European Commission Drafts AI Transparency Code
The European Commission has published the first draft of the AI Code of Practice on transparency, intended to support compliance with the EU Artificial Intelligence Act. The Code is voluntary and functions as non-binding guidance, allowing companies to opt in while demonstrating good‑faith alignment with the Act’s transparency obligations.
A core focus of the draft Code is the disclosure of photorealistic AI‑generated content, including images and videos that appear to depict real persons or events. For such deepfakes, the drafters propose the creation of a common EU icon that would signal at a glance that content has been generated or modified using AI and provide access to additional information.
The icon is expected to include a two‑letter acronym referring to artificial intelligence, most likely “AI,” with adaptations possible for different EU languages. Signatories would commit to supporting the development of this common symbol and, in the interim, to using a simplified version consisting solely of the acronym until a final design is adopted.

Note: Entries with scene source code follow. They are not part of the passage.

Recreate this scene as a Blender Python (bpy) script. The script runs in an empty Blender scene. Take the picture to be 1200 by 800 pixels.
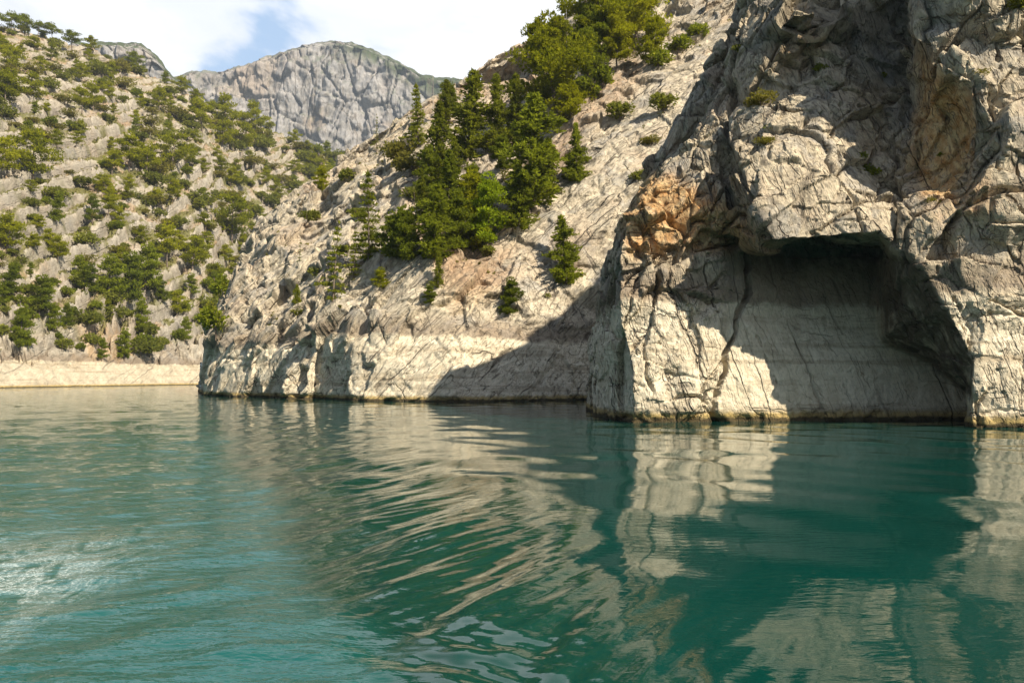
import bpy, bmesh, math, random
import numpy as np
from mathutils import Vector
from mathutils.bvhtree import BVHTree
from mathutils.geometry import delaunay_2d_cdt

C = bpy.context.scene.collection
SC = bpy.context.scene
rad = math.radians

# ------------------------------------------------------------------ camera, sky, sun, exposure
CAM_H = 3.0
FOC = 933.0                      # focal length in photo pixels (1200 wide)
PITCH = math.atan(42.0 / FOC)    # the water horizon sits 42 px under the middle
cd = bpy.data.cameras.new('camera')
cam = bpy.data.objects.new('camera', cd)
C.objects.link(cam)
cd.sensor_width = 36.0
cd.lens = FOC / 1200.0 * 36.0
cd.clip_start = 0.1
cd.clip_end = 20000.0
cam.location = (0, 0, CAM_H)
cam.rotation_euler = (math.pi / 2 + PITCH, 0, 0)
SC.camera = cam

SUN_AZ, SUN_EL = rad(46), rad(40)     # azimuth: to the right of straight behind the camera
SUN = Vector((math.sin(SUN_AZ) * math.cos(SUN_EL), -math.cos(SUN_AZ) * math.cos(SUN_EL), math.sin(SUN_EL)))
SKY_STRENGTH = 0.05
ld = bpy.data.lights.new('sun', 'SUN')
ld.energy = 5.0
ld.angle = rad(0.5)
ld.color = (1.0, 0.90, 0.72)
lo = bpy.data.objects.new('sun', ld)
C.objects.link(lo)
lo.rotation_euler = SUN.to_track_quat('Z', 'Y').to_euler()

SC.view_settings.view_transform = 'Standard'
SC.view_settings.look = 'None'
SC.view_settings.exposure = 1.1
SC.view_settings.gamma = 1.0
SC.view_settings.use_curve_mapping = False
SC.cycles.max_bounces = 6
SC.cycles.diffuse_bounces = 3
SC.cycles.glossy_bounces = 3
SC.cycles.transparent_max_bounces = 8
SC.cycles.caustics_reflective = False
SC.cycles.caustics_refractive = False


class NT:
    """small helper to write node trees"""
    def __init__(self, tree):
        self.t = tree
        tree.nodes.clear()

    def n(self, kind, **kw):
        nd = self.t.nodes.new(kind)
        for k, v in kw.items():
            setattr(nd, k, v)
        return nd

    def lk(self, a, b):
        self.t.links.new(a, b)

    def setin(self, sock, v):
        if isinstance(v, bpy.types.NodeSocket):
            self.lk(v, sock)
        else:
            sock.default_value = v

    def math(self, op, a, b=0.0, c=None, clamp=False):
        nd = self.n('ShaderNodeMath', operation=op, use_clamp=clamp)
        self.setin(nd.inputs[0], a)
        self.setin(nd.inputs[1], b)
        if c is not None:
            self.setin(nd.inputs[2], c)
        return nd.outputs[0]

    def vmath(self, op, a, b=None, scale=None):
        nd = self.n('ShaderNodeVectorMath', operation=op)
        self.setin(nd.inputs[0], a)
        if b is not None:
            self.setin(nd.inputs[1], b)
        if scale is not None:
            self.setin(nd.inputs['Scale'], scale)
        return nd.outputs['Value'] if op in ('DISTANCE', 'LENGTH', 'DOT_PRODUCT') else nd.outputs['Vector']

    def mix(self, f, a, b):
        nd = self.n('ShaderNodeMix', data_type='RGBA')
        self.setin(nd.inputs[0], f)
        self.setin(nd.inputs[6], a if isinstance(a, bpy.types.NodeSocket) else (*a, 1))
        self.setin(nd.inputs[7], b if isinstance(b, bpy.types.NodeSocket) else (*b, 1))
        return nd.outputs[2]

    def ramp(self, f, lo_, hi_):
        """smooth 0..1 between lo_ and hi_"""
        nd = self.n('ShaderNodeMapRange', interpolation_type='SMOOTHSTEP')
        self.setin(nd.inputs['Value'], f)
        self.setin(nd.inputs['From Min'], lo_)
        self.setin(nd.inputs['From Max'], hi_)
        return nd.outputs['Result']

    def noise(self, vec, scale, detail=4.0, rough=0.55, dist=0.0):
        nd = self.n('ShaderNodeTexNoise')
        self.setin(nd.inputs['Vector'], vec)
        nd.inputs['Scale'].default_value = scale
        nd.inputs['Detail'].default_value = detail
        nd.inputs['Roughness'].default_value = rough
        nd.inputs['Distortion'].default_value = dist
        return nd.outputs['Fac']

    def mapping(self, vec, scale=(1, 1, 1), rot=(0, 0, 0), loc=(0, 0, 0)):
        nd = self.n('ShaderNodeMapping')
        self.setin(nd.inputs['Vector'], vec)
        nd.inputs['Scale'].default_value = scale
        nd.inputs['Rotation'].default_value = rot
        nd.inputs['Location'].default_value = loc
        return nd.outputs[0]


def build_world():
    w = bpy.data.worlds.new('World')
    SC.world = w
    w.use_nodes = True
    T = NT(w.node_tree)
    tc = T.n('ShaderNodeTexCoord')
    d = tc.outputs['Generated']
    sky = T.n('ShaderNodeTexSky', sky_type='NISHITA', sun_disc=False)
    sky.sun_elevation = SUN_EL
    sky.sun_rotation = math.atan2(SUN.x, SUN.y)
    sky.altitude = 200
    sky.air_density = 1.0
    sky.dust_density = 1.0
    skyc = T.vmath('SCALE', sky.outputs[0], scale=SKY_STRENGTH)
    sep = T.n('ShaderNodeSeparateXYZ')
    T.lk(d, sep.inputs[0])
    z = sep.outputs[2]
    zz = T.math('ADD', T.math('MAXIMUM', z, 0.0), 0.22)
    cx = T.math('DIVIDE', sep.outputs[0], zz)
    cy = T.math('DIVIDE', sep.outputs[1], zz)
    cmb = T.n('ShaderNodeCombineXYZ')
    T.lk(cx, cmb.inputs[0])
    T.lk(cy, cmb.inputs[1])
    north0 = T.ramp(sep.outputs[1], 0.35, 0.85)
    skyc = T.vmath('ADD', skyc, T.vmath('SCALE', (0.10, 0.175, 0.27), scale=north0))     # bright milky blue low in the north
    n1 = T.noise(cmb.outputs[0], 1.6, 7.0, 0.58, 0.4)
    n2 = T.noise(T.mapping(cmb.outputs[0], loc=(3.1, 7.7, 1.3)), 2.6, 6.0, 0.6, 0.3)
    # more cloud to the north (where the photograph looks), a blue gap left of the far mountain
    north = T.ramp(sep.outputs[1], 0.35, 0.85)
    cover = T.math('ADD', n1, T.math('MULTIPLY_ADD', north, 0.34, -0.10))
    gap_d = Vector((-0.345, 1.0, 0.405)).normalized()
    sq = T.n('ShaderNodeCombineXYZ')
    T.lk(T.math('MULTIPLY', sep.outputs[0], 0.75), sq.inputs[0])
    T.lk(sep.outputs[1], sq.inputs[1])
    T.lk(T.math('MULTIPLY_ADD', sep.outputs[0], -0.5, z), sq.inputs[2])
    gp = (gap_d.x * 0.75, gap_d.y, gap_d.z - 0.5 * gap_d.x)
    gap = T.vmath('DISTANCE', sq.outputs[0], gp)
    gapm = T.math('SUBTRACT', 1.0, T.ramp(T.math('MULTIPLY_ADD', n2, -0.16, gap), -0.075, 0.03))
    cover = T.math('SUBTRACT', cover, T.math('MULTIPLY', gapm, 0.30))
    cm = T.math('MAXIMUM', T.ramp(cover, 0.50, 0.68), T.math('MULTIPLY', north, 0.12))
    cl = T.mix(T.ramp(n2, 0.34, 0.62), (0.74, 0.77, 0.85), (1.0, 0.985, 0.97))
    dim = T.math('MULTIPLY_ADD', north, 0.68, 0.03)
    dim = T.math('MULTIPLY', dim, T.math('MULTIPLY_ADD', T.ramp(z, 0.42, 0.75), -0.55, 1.0))   # thinner overhead
    clc = T.vmath('SCALE', cl, scale=dim)
    col = T.mix(cm, skyc, clc)
    # ground side of the dome stays dark
    col = T.mix(T.ramp(z, -0.06, 0.0), (0.02, 0.05, 0.05), col)
    bg = T.n('ShaderNodeBackground')
    T.lk(col, bg.inputs['Color'])
    bg.inputs['Strength'].default_value = 1.0
    out = T.n('ShaderNodeOutputWorld')
    T.lk(bg.outputs[0], out.inputs[0])


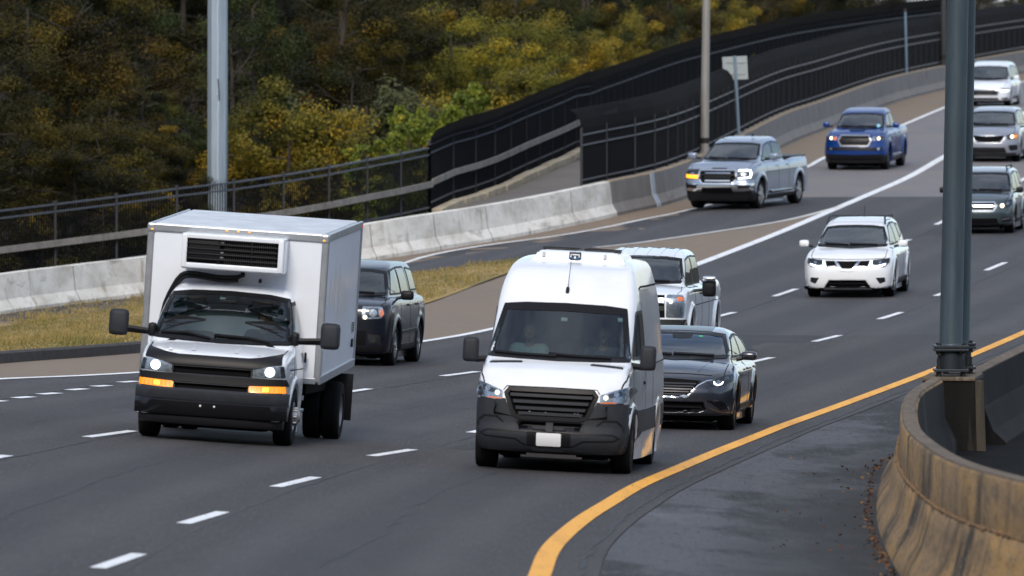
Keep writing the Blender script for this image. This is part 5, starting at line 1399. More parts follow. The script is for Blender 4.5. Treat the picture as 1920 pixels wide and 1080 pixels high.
# ---------------------------------------------------------------- white van
def build_van():
    V = Veh('delivery_van', PLACE['van'], 'white high-roof van with charcoal bumper and a cooling unit on its roof', 'van', (-5.1, -1.1, .15), (1.2, 1.1, 2.85), .024)
    p = dict(W=1.0, corner=(.10, .20), crown=.05, kt=.10, kf=.10, kp=.11, kr=.12, rc=.04, kj=.05, cw=.20, hplan=.004,
        wz=[(.15, .90), (.35, .97), (.6, 1.0), (1.0, 1.0), (1.3, .975), (1.6, .95)],
        deck=[(-5.2, 1.45), (-.2, 1.45), (.22, 1.385), (.45, 1.33), (.72, 1.24), (.95, 1.10), (1.1, .98)],
        fr=[(.15, .88), (.28, .96), (.40, 1.02), (.50, 1.03), (.56, .985), (.68, .985), (.9, .965), (1.03, .93), (1.15, .86), (1.3, .72)],
        re=[(.2, -4.9), (2.7, -4.86)], plan=[(-5, 0), (-1.1, 0), (-.5, .02), (.2, .05), (.6, .055), (.85, .07), (1.1, .10)], bot=[(-5.2, .33), (-.6, .33), (0, .30), (.8, .24), (1.1, .24)],
        hfr=[(1.2, .42), (1.385, .27), (2.04, -.58), (2.28, -.86), (2.46, -1.12), (2.58, -1.5), (2.64, -2.2), (2.7, -4)],
        hwz=[(1.2, 1.0), (1.4, .985), (1.8, .945), (2.2, .885), (2.45, .805), (2.65, .725), (2.8, .63)],
        roof=[(-5.2, 2.63), (-3.5, 2.66), (-2.2, 2.655), (-1.5, 2.63), (-.5, 2.60)], hre=[(1.3, -4.9), (2.7, -4.84)],
        arch=[(0, .36, .42), (-3.66, .36, .42)], flare=[(0, .36, .45, .015), (-3.66, .36, .45, .015)],
        recess=[(mir([(.0, 1.015), (.53, 1.015), (.57, .96), (.46, .69), (.36, .66), (0, .66)]), .05), (mir([(0, .615), (.40, .615), (.36, .515), (0, .505)]), .06)])
    p['hin'] = [(-9, 0), (-1.5, 0), (-1.1, .012), (-.5, .075), (.1, .10), (.5, .10)]
    V.field(*car_field(p))
    ws = mir([(0, 2.065), (.5, 2.055), (.765, 2.03), (.82, 1.75), (.885, 1.40), (.5, 1.385), (0, 1.38)])
    side = rpoly([(-.28, 1.42), (-.50, 1.70), (-.80, 2.0), (-1.28, 2.02), (-1.30, 1.42)], .06)
    V.hole('F', ws, .03); V.hole('S', side, .03)
    bpz = [(-1.1, .86), (-.93, .885), (-.70, .855), (-.575, .88), (-.47, .66), (.47, .66), (.575, .88), (.70, .855), (.93, .885), (1.1, .86), (1.1, .1), (-1.1, .1)]
    V.body(P_WHITE2, cabx=-2.0, lz=.8, zones=[('F', bpz, M_PLASTIC, .45), ('A', (0, .36, .42, 1.0), M_UNDER, 0), ('A', (-3.66, .36, .42, 1.0), M_UNDER, 0)])
    V.window('windscreen', 'F', ws, frit=.055); V.window('side_window', 'S', side, both=True, frit=.03)
    V.patch('visor_band', 'F', mir([(0, 2.06), (.5, 2.05), (.76, 2.025), (.77, 1.96), (0, 1.975)]), M_SEAL, off=.009)
    # bumper skin and side cladding
    bp = mir([(0, .675), (.40, .675), (.49, .72), (.575, .895), (.70, .875), (.88, .90), (.99, .80), (1.0, .5), (.93, .26), (0, .235)])
    V.patch('bumper', 'F', bp, M_PLASTIC, off=.006, skirt=.02)
    V.ring('bumper_trim', 'F', mir([(0, .50), (.78, .50), (.86, .46), (.80, .42), (.42, .40), (.3, .33), (0, .33)]), M_BLKPL, win=.012, wout=.006, off=.010)
    for sd in (1, -1):
        V.line('bumper_crease', 'F', [(sd * .58, .60), (sd * .66, .665), (sd * .82, .67), (sd * .90, .60), (sd * .91, .53)], .022, M_BLKPL, off=.012)
    V.patch('side_cladding', 'S', rpoly([(.98, .86), (.70, .84), (.50, .72), (.48, .38), (.95, .38)], .03), M_PLASTIC, off=.007, both=True)
    V.patch('side_moulding', 'S', [(-.46, .78), (-3.18, .78), (-3.18, .50), (-.46, .50)], M_PLASTIC, off=.012, both=True)
    V.patch('side_moulding', 'S', [(-4.14, .78), (-4.84, .78), (-4.84, .50), (-4.14, .50)], M_PLASTIC, off=.012, both=True)
    # grille
    g = mir([(0, 1.03), (.54, 1.03), (.585, .96), (.47, .675), (.36, .645), (0, .645)])
    V.patch('grille', 'F', g, M_GRILLE, off=.004)
    V.ring('grille_frame', 'F', mir([(0, 1.02), (.53, 1.02), (.575, .96), (.465, .685), (.36, .655), (0, .655)]), M_BLKPL, win=.035, wout=.015, off=.014, field0=True)
    for z, w in ((.945, .545), (.865, .50), (.785, .465), (.72, .43)):
        V.patch('grille_bar', 'F', mir([(0, z + .020), (w - .03, z + .020), (w - .035, z - .018), (0, z - .018)]), M_PLASTIC, off=.000, skirt=.05, field0=True)
    for y, z in ((-.26, .74), (-.06, .735), (.30, .735), (.34, .735)): V.disc('parking_sensor', 'F', (y, z), .012, M_STEEL, off=.016)
    V.patch('intake', 'F', mir([(0, .62), (.41, .62), (.37, .51), (0, .50)]), M_GRILLE, off=.003)
    for z in (.54, .565, .59): V.line('intake_bar', 'F', [(-.36, z), (.36, z)], .008, M_PLASTIC, off=.012)
    V.patch('intake_post', 'F', [(-.045, .62), (.045, .62), (.045, .50), (-.045, .50)], M_PLASTIC, off=.0, skirt=.05, field0=True)
    V.patch('plate_holder', 'F', rpoly([(-.27, .495), (.27, .495), (.27, .335), (-.27, .335)], .012), M_BLKPL, off=.016, skirt=.03)
    V.patch('number_plate', 'F', rpoly([(-.153, .485), (.153, .485), (.153, .335), (-.153, .335)], .015), M_PLATE, off=.024, skirt=.008)
    # lamps
    hl = rpoly([(.605, .985), (.80, 1.055), (.945, 1.10), (.97, 1.02), (.925, .905), (.80, .885), (.61, .875)], .02)
    for sd, o in zip((1, -1), V.patch('headlight', 'F', hl, M_LAMP, off=.006, both=True)):
        mm = lambda q: [(sd * a, b) for a, b in q]
        V.patch('lamp_housing', 'F', mm([(.70, 1.0), (.86, 1.05), (.87, .985), (.72, .95)]), M_LAMPDK, off=.009).parent = o
        V.disc('bulb', 'F', (sd * .675, .955), .027, M_WARMGLOW, off=.012).parent = o
        V.disc('projector', 'F', (sd * .80, 1.0), .032, M_LAMP, off=.013).parent = o
        V.patch('turn_signal', 'F', mm([(.62, .897), (.80, .905), (.80, .888), (.62, .882)]), M_ORANGE, off=.010).parent = o
        V.patch('lens', 'F', mm(hl), M_LENS, off=.022, skirt=.002).parent = o
    # bonnet lines, vents, wipers
    V.patch('bonnet_vent', 'T', rpoly([(.40, .42), (.39, .84), (.31, .83), (.32, .44)], .02), M_BLKPL, off=.006, both=True)
    V.line('bonnet_gap', 'F', [(-.60, .995), (-.56, 1.045), (0, 1.05), (.56, 1.045), (.60, .995)], .012, M_GAP, off=.003)
    V.line('bonnet_gap', 'T', [(.30, .93), (.60, .905), (.80, .84)], .012, M_GAP, both=True)
    for y0, y1, z in ((-.80, -.02, 1.40), (-.12, .66, 1.405)):
        V.line('wiper', 'F', [(y0, z + .035), (y0 + .3, z + .02), (y1, z + .012)], .024, M_SEAL, off=.03)
    V.patch('cowl', 'F', mir([(0, 1.415), (.86, 1.43), (.885, 1.385), (0, 1.365)]), M_BLKPL, off=.010)
    # doors, side glass lines
    for xx in (-.05, -1.38, -2.6): V.line('door_gap', 'S', [(xx, .80), (xx, 1.42), (xx - (.0 if xx < -1 else .0), 1.44)], .012, M_GAP, both=True)
    V.line('door_gap', 'S', [(-1.38, 1.40), (-1.42, 2.12)], .012, M_GAP, both=True)
    V.line('gutter', 'S', [(-1.35, 2.28), (-1.7, 2.31), (-4.8, 2.31)], .025, M_GAP, both=True)
    V.line('body_crease', 'S', [(-.1, 1.30), (-4.8, 1.34)], .014, M_GAP, off=.0005, both=True)
    V.patch('side_panel', 'S', rpoly([(-1.55, 2.16), (-4.6, 2.16), (-4.6, 1.42), (-1.55, 1.42)], .08), P_WHITE2, off=-.012, skirt=-.012, both=True) if False else None
    for sd in (1, -1): V.blob('door_handle', (-1.15, sd * 1.005, 1.12), (.18, .035, .05), M_BLKPL)
    mirror(V, (-.02, 1.115, 1.455), (.14, .20, .31), M_PLASTIC, arm=[(-.10, .80, 1.36, -.12)], armr=.04)
    # roof antenna and cooling unit
    V.blob('antenna_base', (-.80, 0, 2.235), (.10, .045, .06), M_BLKPL, Matrix.Rotation(R(40), 3, 'Y'), .02)
    mb = MB(); mb.tube([(-.80, 0, 2.24), (-.86, .03, 2.70)], [.006, .003], 6); mb.build('antenna', M_BLKPL, V.root)
    lo = MB()
    poly = [(-1.75, -.62), (-1.75, .62), (-3.2, .60), (-3.2, -.60)]
    v = []
    for k, (d, z) in enumerate([(0, 2.58), (.0, 2.615), (.05, 2.705), (.14, 2.725)]):
        for sx, sy, bv in ((0, -1, 1), (0, 1, 1), (1, 1, 1), (1, -1, 1)):
            X0 = -1.72 - d if sx == 0 else -3.25 + d; v.append((X0, .05 + sy * (.575 - d * .9), z))
    f = [(k * 4 + j, k * 4 + (j + 1) % 4, k * 4 + 4 + (j + 1) % 4, k * 4 + 4 + j) for k in range(3) for j in range(4)] + [(12, 13, 14, 15)]
    bm = bmesh.new(); vs = [bm.verts.new(q) for q in v]; [bm.faces.new([vs[i] for i in q]) for q in f]
    bmesh.ops.recalc_face_normals(bm, faces=bm.faces); bmesh.ops.bevel(bm, geom=[e for e in bm.edges if len(e.link_faces) == 2], offset=.022, segments=3, affect='EDGES')
    me = bpy.data.meshes.new('roof_cooling_unit'); bm.to_mesh(me); bm.free(); me.materials.append(P_WHITE); o = bpy.data.objects.new('roof_cooling_unit', me); COL.objects.link(o); o.parent = V.root
    for q in me.polygons: q.use_smooth = False
    unit = o
    mb = MB(); mb.box((-1.695, .05, 2.59), (.06, 1.2, .03), bev=.01); mb.build('unit_flange', P_WHITE, unit)
    zq = lambda t: 2.622 + (t - 2.665) * .70
    fz = lambda t: -1.70 - .05 * (t - 2.615) / .09
    for y in (-.40, .38):
        mb = MB(); mb.box((-1.735, y, 2.66), (.03, .03, .07), Matrix.Rotation(R(-26), 3, 'Y'), bev=.008); mb.build('unit_latch', M_STEEL, unit)
    # emblem on the unit: dark square, white bar and stem with blue hooks below
    def flat(y0, y1, z0, z1, m, d):
        z0, z1 = zq(z0), zq(z1)
        mb = MB(); mb.add([(fz(z0) + .01 + d, y0, z0), (fz(z0) + .01 + d, y1, z0), (fz(z1) - .005 + d, y1, z1), (fz(z1) - .005 + d, y0, z1)], [(0, 1, 2, 3)]); return mb.build('emblem', m, unit)
    mblue = mat('emblem_blue', (.02, .16, .42), .4); mdk = mat('emblem_dark', (.015, .02, .03), .4)
    flat(-.075, .075, 2.665, 2.785, mdk, .006); flat(-.058, .058, 2.735, 2.757, M_PLATE, .009); flat(-.012, .012, 2.675, 2.74, M_PLATE, .009)
    for sd in (1, -1): flat(sd * .022, sd * .055, 2.678, 2.72, mblue, .009); flat(sd * .045, sd * .06, 2.70, 2.735, M_PLATE, .011)
    for k in range(5): flat(-.07 + k * .03, -.052 + k * .03, 2.785, 2.797, mdk, .006)
    for y in (-.22, .31):
        mb = MB(); mb.box((-2.3, y, 2.732), (.7, .42, .03), bev=.01); [mb.box((-2.3 - .3 + k * .1, y, 2.75), (.02, .44, .012)) for k in range(7)]; mb.build('fan_guard', M_BLKPL, unit)
    for y in (-.55, -.28, 0, .28, .55):
        V.patch('roof_rib', 'T', [(-1.65, y - .03), (-1.65, y + .03), (-1.95, y + .03), (-1.95, y - .03)], P_WHITE, off=.008) if abs(y) > .5 else None
    V.wheel(0, .97, .355, .25, 'steel', M_DKALLOY); V.wheel(-3.66, .97, .355, .25, 'steel', M_DKALLOY)
    V.dark_under(-4.7, .75, .72, .22, .55)
    seats(V, -.95, (-.48, .48), .92, steer=(-.42, .48, 1.28))
    V.blob('dashboard', (-.05, 0, 1.2), (.6, 1.6, .26), M_DASH, bev=.06)
    V.patch('sticker', 'F', [(-.03, 1.90), (.05, 1.90), (.05, 1.86), (-.03, 1.86)], M_PLATE, off=.003); V.patch('sticker', 'F', [(.67, 1.93), (.735, 1.925), (.745, 1.88), (.68, 1.885)], M_PLATE, off=.003)
    V.blob('rear_view_mirror', (-.55, .03, 1.93), (.03, .22, .07), M_SEAL)
    person(V, (-.86, .48, 1.0), 'drive', M_SHIRT2, M_GREYHAIR, 'van driver in a dark patterned shirt holding the steering wheel')
    person(V, (-.86, -.46, 1.0), 'sit', M_SHIRT1, M_HAIR, 'passenger in a pale patterned shirt sitting in the high-roof van')
build_van()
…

Beyond deepfakes, the draft Code requires companies to provide provenance information for other AI‑generated content, preferably through metadata combined with an imperceptible watermark embedded directly in the content. Companies are expected to use technically effective and economically viable watermarking methods, and model developers would commit to training AI systems in ways that enable downstream users to clearly identify synthetic outputs.